I’ve recently started using dating websites like Plenty of Fish and at first I thought I wanted to make friends or possibly find a boyfriend, but more and more I’m realizing that all I want is to have sex with random men. I had a date with a guy from Vanderhoof that ended with us having sex in the back of my car and we got together again this weekend for what we both convinced ourselves was going to be a weekend of “getting to know you” time, but really ended up as close to 24 hours of sex. We barely left our room. It was amazing. The sex itself was pretty vanilla, no secret handshakes or special moves, but the idea that we were in a b & b to just have sex was thrilling. Knowing that we would part in the morning, for who knows how long, made every thrust seem more urgent. We had sex for hours, would doze or cuddle and then go again. His touch was soft and he was gentle with me when we needed gentle and urgent and raw when we needed urgency. There was no real talking, just touch, in the dark. There was no need for talk.

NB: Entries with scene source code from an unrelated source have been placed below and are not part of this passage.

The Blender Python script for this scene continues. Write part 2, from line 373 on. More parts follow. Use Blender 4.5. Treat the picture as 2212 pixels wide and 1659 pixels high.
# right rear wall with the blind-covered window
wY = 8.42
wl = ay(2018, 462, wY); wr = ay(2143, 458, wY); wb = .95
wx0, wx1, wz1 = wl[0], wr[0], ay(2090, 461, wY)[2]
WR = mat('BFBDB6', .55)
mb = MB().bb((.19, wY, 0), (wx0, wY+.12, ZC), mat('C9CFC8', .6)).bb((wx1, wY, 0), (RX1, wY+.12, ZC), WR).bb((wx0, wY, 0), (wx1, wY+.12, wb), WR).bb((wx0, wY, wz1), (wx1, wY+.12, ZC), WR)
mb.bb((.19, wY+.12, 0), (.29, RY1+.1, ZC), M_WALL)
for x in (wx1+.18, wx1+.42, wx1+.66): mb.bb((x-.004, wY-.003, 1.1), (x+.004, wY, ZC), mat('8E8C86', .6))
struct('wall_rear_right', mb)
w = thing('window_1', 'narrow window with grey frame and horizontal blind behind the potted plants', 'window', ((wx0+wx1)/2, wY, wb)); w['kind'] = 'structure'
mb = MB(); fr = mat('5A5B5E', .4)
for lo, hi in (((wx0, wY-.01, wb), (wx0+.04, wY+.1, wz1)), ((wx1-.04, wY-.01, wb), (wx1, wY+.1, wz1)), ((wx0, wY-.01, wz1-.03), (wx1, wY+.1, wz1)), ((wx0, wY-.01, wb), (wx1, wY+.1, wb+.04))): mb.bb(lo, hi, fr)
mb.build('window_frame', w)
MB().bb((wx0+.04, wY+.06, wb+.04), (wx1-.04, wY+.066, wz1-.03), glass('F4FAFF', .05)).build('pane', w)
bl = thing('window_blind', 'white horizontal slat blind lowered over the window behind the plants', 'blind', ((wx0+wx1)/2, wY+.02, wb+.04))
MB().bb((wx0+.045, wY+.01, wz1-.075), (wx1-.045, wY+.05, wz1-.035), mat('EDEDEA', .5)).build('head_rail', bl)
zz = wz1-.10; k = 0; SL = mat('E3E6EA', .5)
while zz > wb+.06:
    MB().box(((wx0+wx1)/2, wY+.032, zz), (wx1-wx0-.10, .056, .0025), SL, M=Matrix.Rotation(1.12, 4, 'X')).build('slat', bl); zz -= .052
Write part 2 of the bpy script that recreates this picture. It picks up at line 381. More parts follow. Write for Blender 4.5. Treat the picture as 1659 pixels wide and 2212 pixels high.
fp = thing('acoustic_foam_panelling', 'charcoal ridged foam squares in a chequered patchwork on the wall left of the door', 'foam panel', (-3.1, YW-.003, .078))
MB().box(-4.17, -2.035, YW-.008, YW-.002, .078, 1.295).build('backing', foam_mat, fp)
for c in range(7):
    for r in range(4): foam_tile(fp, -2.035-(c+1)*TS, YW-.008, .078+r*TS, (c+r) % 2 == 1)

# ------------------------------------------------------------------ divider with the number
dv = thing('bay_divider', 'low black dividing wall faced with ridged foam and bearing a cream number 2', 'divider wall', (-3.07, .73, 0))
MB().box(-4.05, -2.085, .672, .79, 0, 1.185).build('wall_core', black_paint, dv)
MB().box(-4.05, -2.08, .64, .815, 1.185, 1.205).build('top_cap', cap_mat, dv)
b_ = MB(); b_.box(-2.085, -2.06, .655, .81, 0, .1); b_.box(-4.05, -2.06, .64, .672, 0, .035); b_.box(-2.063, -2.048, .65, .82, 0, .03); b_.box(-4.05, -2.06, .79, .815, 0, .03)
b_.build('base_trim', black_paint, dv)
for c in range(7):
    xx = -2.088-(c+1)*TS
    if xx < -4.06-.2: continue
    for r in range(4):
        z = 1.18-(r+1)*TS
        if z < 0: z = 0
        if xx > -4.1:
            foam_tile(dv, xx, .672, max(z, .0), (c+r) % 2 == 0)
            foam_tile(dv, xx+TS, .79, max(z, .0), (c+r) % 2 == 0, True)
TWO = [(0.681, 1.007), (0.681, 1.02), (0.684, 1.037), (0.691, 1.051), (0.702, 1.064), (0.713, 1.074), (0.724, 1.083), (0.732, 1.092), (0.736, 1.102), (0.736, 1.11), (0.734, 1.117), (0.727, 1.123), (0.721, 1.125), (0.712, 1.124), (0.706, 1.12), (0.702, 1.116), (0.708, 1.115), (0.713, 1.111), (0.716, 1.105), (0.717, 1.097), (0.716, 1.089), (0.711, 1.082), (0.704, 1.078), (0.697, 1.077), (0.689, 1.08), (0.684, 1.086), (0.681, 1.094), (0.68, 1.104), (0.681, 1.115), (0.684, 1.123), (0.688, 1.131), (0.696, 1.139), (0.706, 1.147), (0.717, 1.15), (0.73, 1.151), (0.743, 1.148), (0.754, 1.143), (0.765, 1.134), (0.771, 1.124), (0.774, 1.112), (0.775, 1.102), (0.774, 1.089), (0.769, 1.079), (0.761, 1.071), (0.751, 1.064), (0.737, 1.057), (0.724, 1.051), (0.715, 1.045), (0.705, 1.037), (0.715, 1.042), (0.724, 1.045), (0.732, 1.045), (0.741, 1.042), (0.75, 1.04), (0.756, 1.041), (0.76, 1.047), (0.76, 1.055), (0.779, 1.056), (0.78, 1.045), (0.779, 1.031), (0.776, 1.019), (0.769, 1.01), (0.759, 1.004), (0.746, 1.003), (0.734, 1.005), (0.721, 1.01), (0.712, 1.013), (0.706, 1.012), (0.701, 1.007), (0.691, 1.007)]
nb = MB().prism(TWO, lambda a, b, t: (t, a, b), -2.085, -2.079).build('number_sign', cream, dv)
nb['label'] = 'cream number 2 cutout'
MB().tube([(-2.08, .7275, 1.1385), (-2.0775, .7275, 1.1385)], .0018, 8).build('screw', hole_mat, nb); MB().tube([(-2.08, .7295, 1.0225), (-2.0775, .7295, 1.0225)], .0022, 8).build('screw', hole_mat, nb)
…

It was really nice to just be wanted for my body! And I really only wanted the guy for his body, I didn’t care about his hopes or his dreams, or the content of his character. All I wanted was his cock. And he gave it to me, all night long.

Now, I don’t know if I should keep looking for random hook ups or not. I really enjoyed myself this weekend (over, and over, and over) but it’s against my entire up bringing and values to search out random sex.

I’m still nervous about setting things up on my own, but I’d probably say yes if someone asked me and the chemistry was there. Attraction is instinctual and not necessarily intellectual. You can have tender, gentle sex or raw, urgent sex with someone you don’t feel intellectually compatible with, I know, I just did.